Scene script records
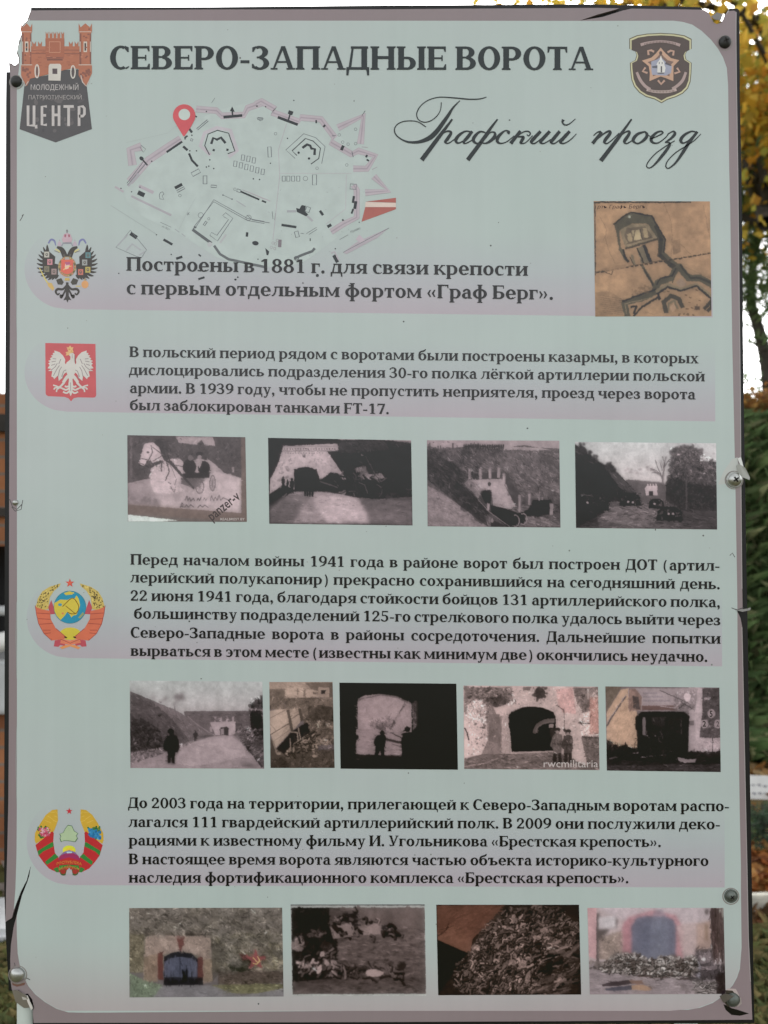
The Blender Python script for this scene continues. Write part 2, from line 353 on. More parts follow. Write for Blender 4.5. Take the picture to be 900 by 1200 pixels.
def serif_line(vec, text, x0, y0, x1, y1, size, col, xs=None):
    """text on the sloping baseline (x0,y0)-(x1,y1); letters keep their width, words spread to fill the line"""
    k = size/100.0; lead = len(text)-len(text.lstrip(' ')); text = text.strip(' ')
    tot = sum(glyph(c)[1] for c in text if c != ' ')*k; ns = text.count(' ')
    f = 1.0 if xs is None else xs
    L = x1-x0
    if xs is None: f = L/(tot+ns*22*k); gap = 22*k*f
    else:
        gap = (L-tot*f)/max(ns, 1)
        if gap < 17*k*f or ns == 0: f = (L-ns*19*k*f)/tot; gap = (L-tot*f)/max(ns, 1)
    x = 0.0; m = (y1-y0)/L
    for c in text:
        if c == ' ': x += gap; continue
        pl, w_ = glyph(c)
        for i, p in enumerate(pl):
            vec.lift += ((i % 7)-3)*1e-6
            vec.poly([(x0+x+q[0]*k*f, y0+m*(x+q[0]*k*f)-q[1]*k) for q in p], col)
            vec.lift -= vec.step + ((i % 7)-3)*1e-6
            vec.lift += 3e-8
        x += w_*k*f
# ------------------------------------------------------------------ the information board
board = thing("information_board", "tall weathered information board with torn corners, printed text, old photographs and coats of arms", "information board", (0, 0.02, 0))
MINT, MAUVE = (170, 180, 177), (134, 122, 124)
def slab(name, pts, y0, y1, m, parent, col=None, bevel=None):     # outline in layout pixels, given a thickness
    n = len(pts); v = [((p[0]-450)/1000, y0, EYE-(p[1]-600)/1000) for p in pts] + [((p[0]-450)/1000, y1, EYE-(p[1]-600)/1000) for p in pts]
    f = [list(range(n)), list(range(2*n-1, n-1, -1))] + [[(i+1) % n, i, n+i, n+(i+1) % n] for i in range(n)]
    return v, f
def lerp(a, b, t): return tuple(a[i]+(b[i]-a[i])*t for i in range(len(a)))
# backing board: dark plastic behind the sheet
back_out = [(37, 9.5), (250, 9), (450, 7), (690, 5.5), (820, 9), (826, 16), (834, 30), (846, 30), (854, 11), (863, 10.5), (866, 13), (866.5, 120), (868.4, 200), (869.6, 320), (871, 470),
            (874.6, 690), (875.2, 715), (876.2, 780), (877.4, 850), (878.8, 940), (881.7, 1100), (883.4, 1197), (39, 1200.5), (39, 1178), (30, 1163), (11, 1160), (7.6, 1100), (5.6, 1040), (5.4, 940), (6, 800),
            (6.2, 600), (6.6, 470), (7.2, 250), (7.6, 120), (8, 85), (12, 85), (14, 78), (24, 76), (22, 62), (27, 45), (27, 33), (36, 20)]
back_out = [(450+(x-450)*1.0048, 600+(y-600)*1.0044 if y < 1190 else y+4) for x, y in back_out]   # a little larger than the sheet in front
v, f = slab("backing_panel", back_out, .0035, .019, M_BACK, board)
meshobj("backing_panel", v, f, M_BACK, board)
# printed sheet with its torn corners and the split at lower left
wob = random.Random(4)
left_up = [(12.2, 88), (12.6, 250), (12.2, 330), (11.4, 470), (11.0, 560), (10.8, 700), (10.6, 850), (10.0, 940), (8.7, 1000), (7.2, 1050), (6.8, 1080)]
crack_up = [(14, 1075.5), (18, 1062), (24.5, 1045), (31.5, 1031.5), (34.3, 1021), (36.3, 1014.5)]
crack_lo = [(34.6, 1026), (32, 1034), (26, 1049), (20, 1072), (16.2, 1086), (13.2, 1106), (12.2, 1123), (12.4, 1133)]
low_left = [(12.8, 1150), (14, 1159), (17, 1163), (22, 1160), (27, 1165), (33, 1164), (38, 1171), (40, 1180), (38.5, 1186), (39.6, 1198.5)]
bottom = [(250, 1198), (450, 1197.4), (650, 1196.4), (881.4, 1194.6)]
right = [(879.6, 1150), (877.2, 1100), (875.6, 1020), (874, 945), (872, 850), (870.4, 770), (869.6, 735), (867.5, 724), (864.4, 717.5), (861, 716), (864, 714.6), (870, 715), (870, 712), (869.6, 690), (868.4, 560), (867.8, 470), (866.2, 330), (864.8, 200), (863.2, 100), (862.6, 40), (862.8, 14.5)]
top = [(860, 12.8), (853, 13.3), (851.5, 15.5), (849, 18), (847, 24), (845, 26.7), (840, 28.6), (836, 26.7), (834, 22.5), (832.5, 20), (831, 16.6), (829, 14), (824, 11.8), (740, 10.4), (730, 12.6), (706, 20.2), (679, 24.6), (700, 17.4), (726, 10.2), (700, 9.6), (560, 10.4), (450, 11.2), (250, 11.4), (60, 12.4), (36.4, 12.6)]
tl = [(35, 16), (34.2, 19), (33, 22), (32, 25.4), (28, 28.6), (24, 34), (25.4, 38), (25.6, 41), (24, 44.5), (23.6, 47.6), (21, 55), (20, 62), (22, 68), (22.4, 74), (19, 77), (16.8, 78.4), (13.5, 75.6), (10.8, 74), (11.4, 79), (12, 84)]
sheet_out = left_up + crack_up + crack_lo + low_left + bottom + right + top + tl
SH = Vec(lift=0.0006, step=.0000008)
v, f = slab("printed_sheet", sheet_out, -0.0006, .003, None, board)
SH.v += v; SH.f += f; SH.c += [alb(MAUVE)] + [alb((120, 112, 112))]*(len(f)-1)
# the pale field: sides follow the sheet, lower right and top right corners are round
field = [(20.2, 1075), (20, 940), (20.2, 700), (20, 470), (20, 250), (20, 100)] + [(23, 77), (22, 68), (20.6, 62), (24, 47.6), (25.8, 40), (25, 34), (32.4, 25.6), (34, 24.4)] + \
        [(450, 24.6), (677, 24.8), (789, 24.6), (800, 26), (811, 29.2), (822, 36.5), (833, 47), (841, 57), (847, 67.5), (851.5, 80), (853, 100), (854.3, 200), (855.4, 240), (857.8, 400), (859.4, 470), (861.4, 560), (863.8, 700), (864, 740), (864.4, 800), (866.6, 950), (868, 1040), (868.8, 1110), (866.8, 1135),
         (863.5, 1145), (858.6, 1154), (848, 1166), (835, 1175), (820, 1180.6), (806, 1183), (450, 1184), (100, 1186.4), (80, 1186), (66.7, 1181.9), (53, 1174), (41.7, 1165), (33.4, 1155), (27, 1142), (23.3, 1130), (21, 1117), (20, 1095), (19.8, 1078)]
# left edge of the pale field is split by the crack: two pieces
fu = [(36.3, 1014.5), (34.3, 1021), (31.5, 1031.5), (24.5, 1045), (18, 1062), (16.4, 1066)] + [(18.4, 1040), (19.6, 1000)] + field[1:52] 
i_r = [i for i, p in enumerate(fu) if p == (868, 1040)][0]
fu = fu[:i_r] + [(868, 1014.5)]
SH.poly(fu, MINT)
j = [i for i, p in enumerate(field) if p == (868, 1040)][0]
fl = [(36.3, 1014.5), (868, 1014.5)] + field[j:-1] + [(19.8, 1078), (20, 1072), (26, 1049), (32, 1034), (34.6, 1026)]
SH.poly(fl, MINT)
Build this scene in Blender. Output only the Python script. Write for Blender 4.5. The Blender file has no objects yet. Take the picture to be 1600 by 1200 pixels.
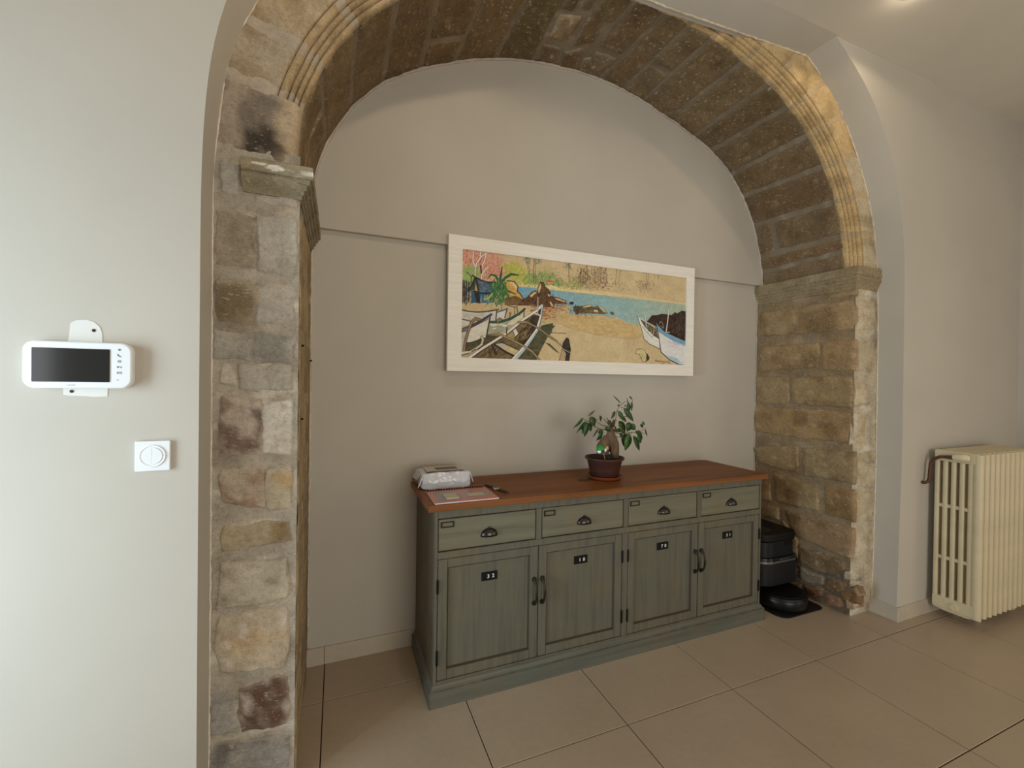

= DESCRIPTION OF THE TASK =
Repeat all the data as it stands, dropping any images it holds.

= WRITTEN REPLY =
The Blender Python script for this scene continues. Write part 2, from line 353 on. More parts follow. Write for Blender 4.5. Take the picture to be 900 by 1200 pixels.
def serif_line(vec, text, x0, y0, x1, y1, size, col, xs=None):
    """text on the sloping baseline (x0,y0)-(x1,y1); letters keep their width, words spread to fill the line"""
    k = size/100.0; lead = len(text)-len(text.lstrip(' ')); text = text.strip(' ')
    tot = sum(glyph(c)[1] for c in text if c != ' ')*k; ns = text.count(' ')
    f = 1.0 if xs is None else xs
    L = x1-x0
    if xs is None: f = L/(tot+ns*22*k); gap = 22*k*f
    else:
        gap = (L-tot*f)/max(ns, 1)
        if gap < 17*k*f or ns == 0: f = (L-ns*19*k*f)/tot; gap = (L-tot*f)/max(ns, 1)
    x = 0.0; m = (y1-y0)/L
    for c in text:
        if c == ' ': x += gap; continue
        pl, w_ = glyph(c)
        for i, p in enumerate(pl):
            vec.lift += ((i % 7)-3)*1e-6
            vec.poly([(x0+x+q[0]*k*f, y0+m*(x+q[0]*k*f)-q[1]*k) for q in p], col)
            vec.lift -= vec.step + ((i % 7)-3)*1e-6
            vec.lift += 3e-8
        x += w_*k*f
# ------------------------------------------------------------------ the information board
board = thing("information_board", "tall weathered information board with torn corners, printed text, old photographs and coats of arms", "information board", (0, 0.02, 0))
MINT, MAUVE = (170, 180, 177), (134, 122, 124)
def slab(name, pts, y0, y1, m, parent, col=None, bevel=None):     # outline in layout pixels, given a thickness
    n = len(pts); v = [((p[0]-450)/1000, y0, EYE-(p[1]-600)/1000) for p in pts] + [((p[0]-450)/1000, y1, EYE-(p[1]-600)/1000) for p in pts]
    f = [list(range(n)), list(range(2*n-1, n-1, -1))] + [[(i+1) % n, i, n+i, n+(i+1) % n] for i in range(n)]
    return v, f
def lerp(a, b, t): return tuple(a[i]+(b[i]-a[i])*t for i in range(len(a)))
# backing board: dark plastic behind the sheet
back_out = [(37, 9.5), (250, 9), (450, 7), (690, 5.5), (820, 9), (826, 16), (834, 30), (846, 30), (854, 11), (863, 10.5), (866, 13), (866.5, 120), (868.4, 200), (869.6, 320), (871, 470),
            (874.6, 690), (875.2, 715), (876.2, 780), (877.4, 850), (878.8, 940), (881.7, 1100), (883.4, 1197), (39, 1200.5), (39, 1178), (30, 1163), (11, 1160), (7.6, 1100), (5.6, 1040), (5.4, 940), (6, 800),
            (6.2, 600), (6.6, 470), (7.2, 250), (7.6, 120), (8, 85), (12, 85), (14, 78), (24, 76), (22, 62), (27, 45), (27, 33), (36, 20)]
back_out = [(450+(x-450)*1.0048, 600+(y-600)*1.0044 if y < 1190 else y+4) for x, y in back_out]   # a little larger than the sheet in front
v, f = slab("backing_panel", back_out, .0035, .019, M_BACK, board)
meshobj("backing_panel", v, f, M_BACK, board)
# printed sheet with its torn corners and the split at lower left
wob = random.Random(4)
left_up = [(12.2, 88), (12.6, 250), (12.2, 330), (11.4, 470), (11.0, 560), (10.8, 700), (10.6, 850), (10.0, 940), (8.7, 1000), (7.2, 1050), (6.8, 1080)]
crack_up = [(14, 1075.5), (18, 1062), (24.5, 1045), (31.5, 1031.5), (34.3, 1021), (36.3, 1014.5)]
crack_lo = [(34.6, 1026), (32, 1034), (26, 1049), (20, 1072), (16.2, 1086), (13.2, 1106), (12.2, 1123), (12.4, 1133)]
low_left = [(12.8, 1150), (14, 1159), (17, 1163), (22, 1160), (27, 1165), (33, 1164), (38, 1171), (40, 1180), (38.5, 1186), (39.6, 1198.5)]
bottom = [(250, 1198), (450, 1197.4), (650, 1196.4), (881.4, 1194.6)]
right = [(879.6, 1150), (877.2, 1100), (875.6, 1020), (874, 945), (872, 850), (870.4, 770), (869.6, 735), (867.5, 724), (864.4, 717.5), (861, 716), (864, 714.6), (870, 715), (870, 712), (869.6, 690), (868.4, 560), (867.8, 470), (866.2, 330), (864.8, 200), (863.2, 100), (862.6, 40), (862.8, 14.5)]
top = [(860, 12.8), (853, 13.3), (851.5, 15.5), (849, 18), (847, 24), (845, 26.7), (840, 28.6), (836, 26.7), (834, 22.5), (832.5, 20), (831, 16.6), (829, 14), (824, 11.8), (740, 10.4), (730, 12.6), (706, 20.2), (679, 24.6), (700, 17.4), (726, 10.2), (700, 9.6), (560, 10.4), (450, 11.2), (250, 11.4), (60, 12.4), (36.4, 12.6)]
tl = [(35, 16), (34.2, 19), (33, 22), (32, 25.4), (28, 28.6), (24, 34), (25.4, 38), (25.6, 41), (24, 44.5), (23.6, 47.6), (21, 55), (20, 62), (22, 68), (22.4, 74), (19, 77), (16.8, 78.4), (13.5, 75.6), (10.8, 74), (11.4, 79), (12, 84)]
sheet_out = left_up + crack_up + crack_lo + low_left + bottom + right + top + tl
SH = Vec(lift=0.0006, step=.0000008)
v, f = slab("printed_sheet", sheet_out, -0.0006, .003, None, board)
SH.v += v; SH.f += f; SH.c += [alb(MAUVE)] + [alb((120, 112, 112))]*(len(f)-1)
# the pale field: sides follow the sheet, lower right and top right corners are round
field = [(20.2, 1075), (20, 940), (20.2, 700), (20, 470), (20, 250), (20, 100)] + [(23, 77), (22, 68), (20.6, 62), (24, 47.6), (25.8, 40), (25, 34), (32.4, 25.6), (34, 24.4)] + \
        [(450, 24.6), (677, 24.8), (789, 24.6), (800, 26), (811, 29.2), (822, 36.5), (833, 47), (841, 57), (847, 67.5), (851.5, 80), (853, 100), (854.3, 200), (855.4, 240), (857.8, 400), (859.4, 470), (861.4, 560), (863.8, 700), (864, 740), (864.4, 800), (866.6, 950), (868, 1040), (868.8, 1110), (866.8, 1135),
         (863.5, 1145), (858.6, 1154), (848, 1166), (835, 1175), (820, 1180.6), (806, 1183), (450, 1184), (100, 1186.4), (80, 1186), (66.7, 1181.9), (53, 1174), (41.7, 1165), (33.4, 1155), (27, 1142), (23.3, 1130), (21, 1117), (20, 1095), (19.8, 1078)]
# left edge of the pale field is split by the crack: two pieces
fu = [(36.3, 1014.5), (34.3, 1021), (31.5, 1031.5), (24.5, 1045), (18, 1062), (16.4, 1066)] + [(18.4, 1040), (19.6, 1000)] + field[1:52] 
i_r = [i for i, p in enumerate(fu) if p == (868, 1040)][0]
fu = fu[:i_r] + [(868, 1014.5)]
SH.poly(fu, MINT)
j = [i for i, p in enumerate(field) if p == (868, 1040)][0]
fl = [(36.3, 1014.5), (868, 1014.5)] + field[j:-1] + [(19.8, 1078), (20, 1072), (26, 1049), (32, 1034), (34.6, 1026)]
SH.poly(fl, MINT)
Build this scene in Blender. Output only the Python script. Write for Blender 4.5. The Blender file has no objects yet. Take the picture to be 1600 by 1200 pixels.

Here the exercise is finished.